Just a little model truck I designed when I was bored. It's supposed to be about the same scale as matchbox toy cars. It comes in two versions: A lighter, simpler version and a heavier, tougher-looking version. There's also two types of wheel: Small and Large. Either wheel type will work with either truck.

Before too long, I will upload some trailers to go with it. If you have any suggestions for trailer types, please leave a comment.

Print Settings

Printer:          

Anet A8


Rafts:          

Doesn't Matter


Supports:          

Doesn't Matter


Resolution:          

0.2 is fine


Infill:          

20%-ish



Notes:

The supports for the body aren't strictly necessary, but I would recommend it, if you can choose to have supports ONLY under the wheel arches. For slicers like Cura, I would turn it off, because it'll probably place supports underneath the top of the windscreen, and they'll be a nightmare to remove. Supports aren't required for the wheels.

Post-Printing

Thing you'll need

-Soldering iron
-Super glue
-Glass of water
-Approximately 160mm of 1.75mm filament (for axles and exhaust pipes, silver recommended)
-Flat heatproof surface (like an electric hotplate)
-Scissors (or side cutters etc.)

Wheel attachment

To stick the wheels on you can either A:Glue them on (self explanatory, no axles or soldering iron required), or B:Weld them on with axles (more sophisticated but the wheels can spin).
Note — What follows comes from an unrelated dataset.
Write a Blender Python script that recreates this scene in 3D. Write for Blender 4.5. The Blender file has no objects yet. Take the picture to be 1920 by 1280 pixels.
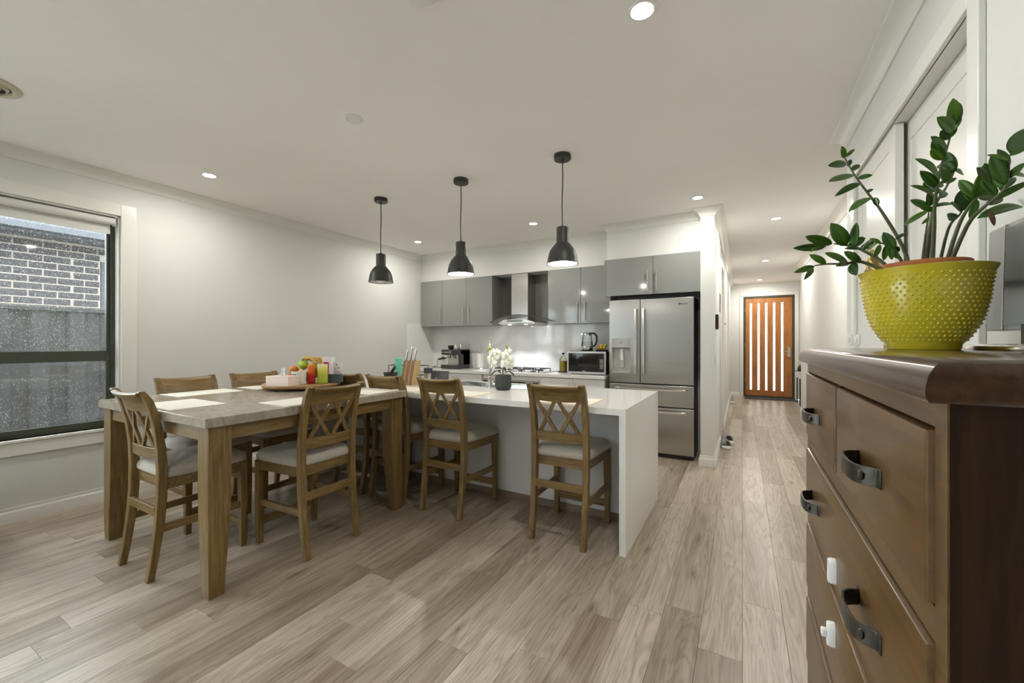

This truck is designed for a piece of 1.75mm filament to act as an axle.You'll need to cut three lengths of filament about 35mm long each. Set up the soldering iron beside the hotplate with a glass of water on standby.

Heat up one end of the filament with the soldering iron then squish it down on the hotplate so that the end of the filament gets wider. Then dunk in in the glass of water to make it harden. Repeat until the end of the axle is 3-4mm wide.

Repeat the above process for the other two axles, but be sure to ONLY melt one end of the axles.

Then you need to place the wheels onto the axles, and make sure that they're facing the correct direction (facing opposite directions to each other and with the tops facing outwards). Now you can weld the other ends of the axles, but be careful not to damage the wheels.

To attach the axles onto the truck, line the centre of the axle up with the centre line, in the groove underneath the truck. You may wish to use a drop or two of super glue to hold the axle into place, but it does create super glue fumes when you melt it. I personally wouldn't bother with it.

Use the soldering iron to melt the axle into the body of the truck, taking care not to melt anything too close to the wheels, because it might make the connection too weak or prohibit the wheel from spinning freely. If the axle is too wide or thin for the truck, push or pull the wheels into a more appropriate position. When you're satisfied with the position of the wheels, (carefully) dip the entire axle into the glass of water. Repeat the process for the other two axles, but be careful not to burn through the top of the back part of the truck. Dip it in the water each time.

Spare tyre & exhaust pipes attachment

Use a drop or two of super glue to hold the spare tyre on. You could try welding it on, but I wouldn't recommend it.

For the exhaust pipes, cut two pieces of filament about 30mm long (silver or grey recommended) and straighten them out as mush as possible. Place the pipes into the slots on the back of the cab with one end inserted into the hole in the top of the fuel tank. If this hole is too small, enlarge it with the tip of the soldering iron. A drop of super glue will hold them into place. Now use the scissors to cut the the ends of the exhaust pipes off until they're 25mm long, or until they look about right.